### What you have to do
Looking at the data below, count the lines that contain the string "parts". Write only the total.

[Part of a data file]
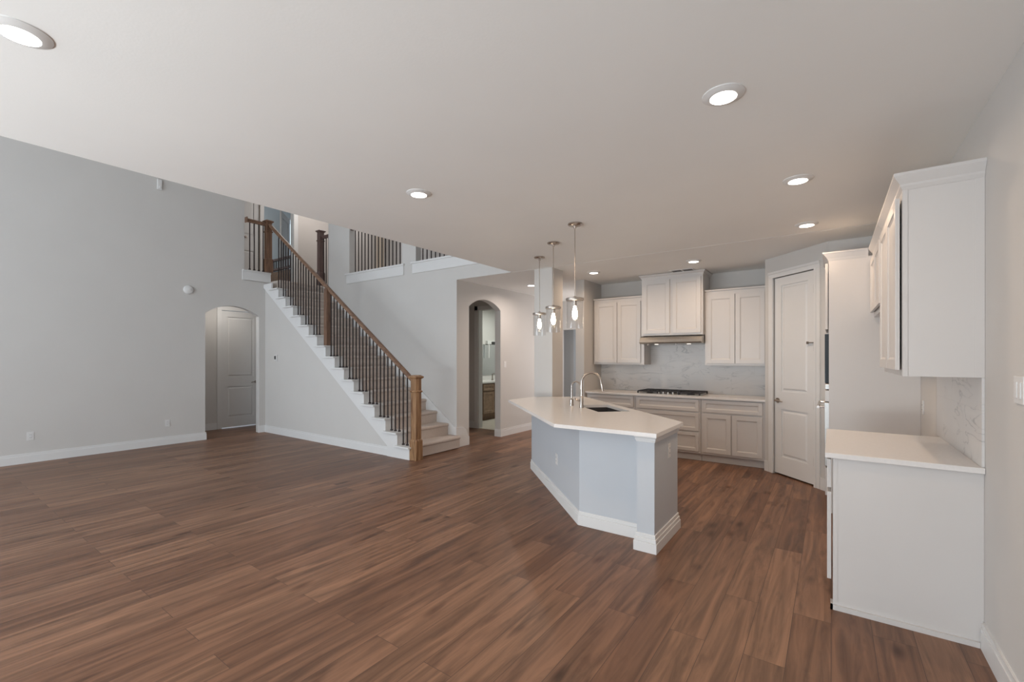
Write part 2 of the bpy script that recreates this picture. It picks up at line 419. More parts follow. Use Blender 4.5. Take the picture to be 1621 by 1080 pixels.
# vestibule and powder room behind the narrow arch
mb = MB().box(-6.4, -5.95, 7.16, 7.28, 0, H).box(-5.35, -5.11, 7.16, 7.28, 0, H).box(-5.95, -5.35, 7.16, 7.28, 2.44, H)
mb.box(-6.4, -6.28, YS+.12, 7.16, 0, H)
struct('wall_vestibule', mb, 'paint')
struct('wall_powder_room', MB().box(-7.17, -7.05, 7.16, 9.9, 0, H).box(-7.05, -5.11, 9.78, 9.9, 0, H).box(-7.05, -6.4, 7.16, 7.28, 0, H), 'paint')
struct('floor_powder_room', MB().box(-7.05, -5.11, 7.17, 9.78, 0, .006), 'cream')
struct('trim_4', MB().box(-6.03, -5.95, 7.142, 7.16, 0, 2.52).box(-5.35, -5.27, 7.142, 7.16, 0, 2.52).box(-6.03, -5.27, 7.142, 7.16, 2.44, 2.52).box(-5.95, -5.93, 7.16, 7.28, 0, 2.44).box(-5.37, -5.35, 7.16, 7.28, 0, 2.44), 'trim')
struct('ceiling_hall', MB().box(-10.3, -9.22, 2.5, 5.3, H-.02, H).box(-7.2, XA-.13, YS+.12, 9.9, H-.02, H), 'ceil')
# column between kitchen and hall
struct('wall_column', MB().box(-3.505, -3.205, 5.49, 5.79, 0, H), 'paint')
# kitchen side wall, back wall, angled pantry wall, right wall
struct('wall_kitchen_side', MB().box(-3.43, -3.28, 6.64, YK+.1, 0, H), 'paint')
struct('wall_kitchen_back', MB().box(-3.28, -.70, YK, YK+.1, 0, H), 'paint')
PL = 5.97                                   # pantry wall runs along x + y = PL
def PW(u, v, d):                            # u along the wall from its left end, d towards the room
    s = math.sqrt(.5)
    return (-.70+u*s-d*s, PL+.70-u*s-d*s, v)
pu0, pu1 = .155, .775                       # door leaf
mb = MB().fbox(PW, 0, pu0-.015, 0, H, -.1, 0).fbox(PW, pu1+.015, .95, 0, H, -.1, 0).fbox(PW, pu0-.015, pu1+.015, 2.475, H, -.1, 0)
mb.box(-.70, -.60, PL+.70, YK+.1, 0, H).box(-.04, XR, 6.0, 6.1, 0, H)
struct('wall_pantry', mb, 'paint')
struct('wall_pantry_inside', MB().box(-.60, 1.0, 7.6, 7.7, 0, H).box(-.9, -.6, 7.5, 7.7, 0, H), 'paint')
struct('wall_right', MB().box(XR, XR+.12, YB-.15, 7.7, 0, H), 'paint')
# hall end wall with a tall opening, dim room beyond
mb = MB().box(XA, -4.0, 8.95, 9.05, 2.09, H).box(-4.0, -3.43, 8.95, 9.05, 0, H)
struct('wall_hall_end', mb, 'paint')
struct('wall_study', MB().box(-5.6, -3.2, 11.0, 11.1, 0, H).box(-5.6, -5.5, 9.05, 11.0, 0, H).box(-3.3, -3.2, 9.05, 11.0, 0, H).box(-5.5, XA-.13, 9.05, 9.10, 0, H), 'bluepaint')
struct('wall_hall_side', MB().box(-3.43, -3.3, YK+.1, 9.05, 0, H), 'paint')
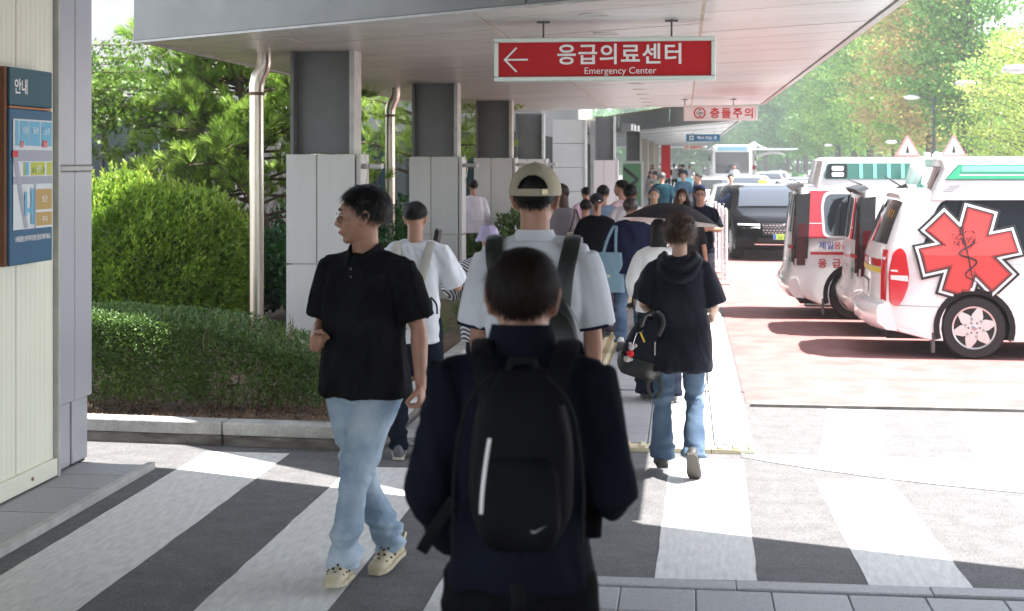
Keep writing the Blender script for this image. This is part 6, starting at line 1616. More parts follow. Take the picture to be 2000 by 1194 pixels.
# --- 3 man in pale polo shirt and beige cap, green black leather pack
cp = person((-.61, 5.86), 0, 'tall man in pale polo shirt with navy sleeve trim and beige baseball cap', H=1.815, vox=.008, build=1.10, lean=.0,
    armL=((-.15, .02, -1), (-.04, .2, -1)), armR=((.17, .02, -1), (.02, .12, -1)), top=T_WHT, sleeve=.48, sleeve_w=1.28, hem=-.16, ease=1.4, folds=.016, collar=True, bottom=T_DKTR, trimcol=T_NAVY, topname='polo_shirt', hk=1.0, neckk=1.1,
    hair=dict(strands=4200, L=.022, thick=.009, front=52, side=83, back=124, lump=.002, seed=5, lift=.2, width=.0009))
M_CAP = fab('beige_twill', (.36, .325, .24), bs=500)
def cap(P, m, opening=True, k=1., brim=True):
    g = P['MH'] @ Matrix.Scale(P['k'] * k, 4); nu, nv = 150, 45; C = Vector((0, -.010, .030)); vs = []; fs = []
    for layer, th in ((0, .019), (1, .015)):
        for i in range(nv + 1):
            for j in range(nu):
                az = 2 * PI * j / nu; ph = math.radians(96) * i / nv; d = Vector((math.sin(az) * math.sin(ph), math.cos(az) * math.sin(ph), math.cos(ph)))
                seam = .0012 * (abs(math.sin(az * 3)) ** .25) if i < nv else 0
                vs.append(g @ (C + Vector((d.x * (.0775 + th), d.y * (.0965 + th), d.z * (.0885 + th))) + d * seam))
    N = (nv + 1) * nu
    def gone(i, j):
        if not opening: return False
        az = 2 * PI * (j + .5) / nu; a = abs(az - PI); z = (i + .5) / nv
        lo, w = .60, .62
        return .56 < z < .875 and a < w * math.sqrt(max(0, 1 - ((.875 - z) / .33) ** 2)) 
    for L in (0, 1):
        for i in range(nv):
            for j in range(nu):
                if gone(i, j): continue
                f = (L * N + i * nu + j, L * N + (i + 1) * nu + j, L * N + (i + 1) * nu + (j + 1) % nu, L * N + i * nu + (j + 1) % nu); fs.append(f if L == 0 else f[::-1])
    b = MB(); b.add(vs, fs); b.tube([g @ (C + Vector((math.sin(t) * .0945, math.cos(t) * .1135, -.0108))) for t in [2 * PI * k_ / 40 for k_ in range(40)]], .003 * P['k'], 6, closed=True)
    o = b.build('cap', m, P['root'], smooth=70)
    b = MB(); b.ball((0, 0, 0), (.008, .008, .005), 10, 6, M=g @ Matrix.Translation((0, -.010, .138))); b.build('button', m, o, smooth=180)
    if brim:
        b = MB(); top = []; n = 14
        for zz in (0, .004):
            for i in range(n + 1):
                a = -1.05 + 2.1 * i / n; top.append(g @ Vector((math.sin(a) * .095, math.cos(a) * .11 - .01, .022 + zz)))
            for i in range(n + 1):
                a = -1.05 + 2.1 * i / n; top.append(g @ Vector((math.sin(a) * .095, math.cos(a) * .11 + .07 * math.cos(a * 1.4), .012 + zz)))
        M_ = n + 1; b.add(top, [(i, i + 1, M_ + i + 1, M_ + i) for i in range(n)] + [(2 * M_ + i, 3 * M_ + i, 3 * M_ + i + 1, 2 * M_ + i + 1) for i in range(n)] + [(M_ + i, M_ + i + 1, 3 * M_ + i + 1, 3 * M_ + i) for i in range(n)]); b.build('brim', m, o)
    if opening:
        b = MB(); b.box((0, 0, 0), (.022, .006, .016), M=g @ Matrix.Translation((.045, -.1165, .032)) @ Matrix.Rotation(.42, 4, 'Z')); b.build('buckle', mat('brass', (.45, .38, .25), .35, metal=1.), o)
    return o
cap(cp, M_CAP)
M_LEATH = mat('green_black_leather', (.012, .018, .016), .35, bump=.15, bscale=300)
r, A_ = pack('dark green black leather backpack on the man in the beige cap', cp, .30, .44, .15, M_LEATH, 1, pos=(.055, -.17, .11))
b0 = MB()
for s_ in (-1, 1):
    b = MB(); pts = smooth_path([(s_ * .085 - .02, -.02, .13), (s_ * .11 - .04, -.008, .22), (s_ * .135 - .055, .015, .32), (s_ * .15 - .055, .06, .405), (s_ * .155 - .055, .14, .445), (s_ * .155 - .055, .24, .39), (s_ * .16 - .055, .31, .2)]); strap(b, [A_ @ Vector(p) for p in pts], .070, .020, up=(1, .0, 0)); b.build('shoulder_strap', M_LEATH, r, smooth=60)
b = MB(); b.tube([A_ @ Vector(p) for p in smooth_path([(-.12, -.10, -.18), (-.125, -.12, .08), (-.06, -.11, .19), (.06, -.11, .19), (.125, -.12, .08), (.12, -.10, -.18)])], .005, 6); b.tube([A_ @ Vector(p) for p in ((-.11, -.163, .02), (0, -.17, .0), (.11, -.163, .02))], .003, 6); b.build('piping', M_BLK, r)

# --- 4 man on the phone
ph = person((-1.68, 8.86), .05, 'man in pale grey t-shirt and dark trousers holding a phone to his ear', H=1.60, vox=.009, build=.88, lean=.02, yaw=.1, pitch=.18,
    armR=((.50, .30, -1), (-.52, .28, .92)), armL=((-.25, .1, -1), (0, .4, -1)), legL=((-.03, .05, -1), (0, -.15, -1)), legR=((.03, .32, -1), (0, -.12, -1)), footR=.05, top=T_WHT, sleeve=.45, sleeve_w=1.3, hem=-.14, ease=1.2, folds=.016, bottom=T_DKTR, leg='trouser', topname='t_shirt',
    handR=dict(n=(-1, .1, 0), t=(-.3, -.4, 1), curl=(.5, .6)), shoe=mat('grey_trainer', (.10, .10, .11), .6), sole=mat('cream_sole', (.5, .47, .4), .7), hair=dict(strands=5200, L=.016, thick=.009, front=46, side=78, back=116, lump=.001, seed=9, lift=.9, width=.0009))
wr_ = ph['J']['R'][2] + ph['J']['R'][4] * .07
fo = empty('phone', ph['root'].location, ph['root'].rotation_euler.z, 'black phone in a folio case held to the ear by the columns', 'phone')
b = MB(); Mp = ph['A'] @ Matrix.Translation(wr_ + V(-.015, -.012, .06)) @ Matrix.Rotation(.18, 4, 'Y') @ Matrix.Rotation(.1, 4, 'X'); b.box((0, 0, 0), (.024, .075, .155), M=Mp); b.build('case', M_BLK, fo, bev=.006)
b = MB(); b.box((0, 0, 0), (.012, .078, .03), M=Mp @ Matrix.Translation((.016, 0, -.03))); b.box((0, 0, 0), (.006, .07, .15), M=Mp @ Matrix.Translation((.024, -.012, 0)) @ Matrix.Rotation(-.2, 4, 'Z')); b.build('case_flap', M_BLK, fo)
M_PALEB = fab('pale_canvas', (.42, .41, .38), bs=300)
r, A_ = pack('pale grey canvas backpack of the man on the phone', ph, .28, .40, .14, M_PALEB, 1, pos=(-.09, -.15, .16))
for s_ in (-1, 1):
    b = MB(); pts = smooth_path([(s_ * .08 + .07, .0, .13), (s_ * .10 + .08, .01, .24), (s_ * .11 + .09, .04, .33), (s_ * .115 + .09, .13, .385), (s_ * .12 + .09, .24, .32)]); strap(b, [A_ @ Vector(p) for p in pts], .055, .012, up=(1, 0, 0)); b.build('shoulder_strap', M_PALEB, r, smooth=60)
b = MB(); strap(b, [A_ @ Vector(p) for p in smooth_path([(.20, .06, .02), (.22, .03, -.06), (.19, .02, -.13)])], .016, .004, up=(1, 0, 0)); b.build('loose_strap', M_BLK, r); b = MB(); strap(b, [A_ @ Vector(p) for p in smooth_path([(.20, .06, .02), (.25, .03, -.03), (.26, .02, -.10)])], .012, .004, up=(1, 0, 0)); b.build('loose_strap', M_BLK, r)

# --- 5 older woman in striped blouse and lavender hat
T_STR = mat('striped_cotton', (.5, .5, .5), .85)
_n = T_STR.node_tree.nodes; _l = T_STR.node_tree.links; _w = _n.new('ShaderNodeTexWave'); _w.inputs['Scale'].default_value = 22; _w.bands_direction = 'DIAGONAL'; _w.inputs['Distortion'].default_value = 1.2; _w.inputs['Detail Scale'].default_value = .4
_t = _n.new('ShaderNodeTexCoord'); _l.new(_t.outputs['Object'], _w.inputs[0]); _r = _n.new('ShaderNodeValToRGB'); _r.color_ramp.interpolation = 'CONSTANT'; _r.color_ramp.elements[0].color = (.02, .02, .03, 1); _r.color_ramp.elements[1].color = (.55, .55, .57, 1); _r.color_ramp.elements[1].position = .45
_l.new(_w.outputs[0], _r.inputs[0]); _l.new(_r.outputs[0], _n['Principled BSDF'].inputs['Base Color'])
sw5 = person((-1.34, 9.75), 0, 'woman in striped blouse and lavender hat mostly hidden behind the beige cap man', H=1.40, vox=.011, fem=True, build=1.1, armL=((-.75, .25, -1), (.45, .8, -.35)), armR=((.4, .1, -1), (.1, .6, -.6)), top=T_STR, sleeve=.70, sleeve_w=1.75, hem=-.18, ease=2, bottom=T_DKTR, topname='blouse', hair=dict(thick=.012, m=M_HAIRG))
g = sw5['MH'] @ Matrix.Scale(sw5['k'], 4); b = MB(); rings = []
for rr, z in ((.02, .135), (.06, .128), (.090, .10), (.104, .05), (.112, .01), (.140, -.03), (.138, -.034), (.108, .002)): rings.append([g @ Vector((math.cos(t) * rr * (1 + .05 * math.sin(3 * t)), math.sin(t) * rr * 1.1 - .01, z + .006 * math.sin(5 * t + rr * 40))) for t in [2 * PI * k / 28 for k in range(28)]])
b.loft(rings); b.build('hat', fab('lavender_cotton', (.36, .31, .46)), sw5['root'], smooth=60)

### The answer
2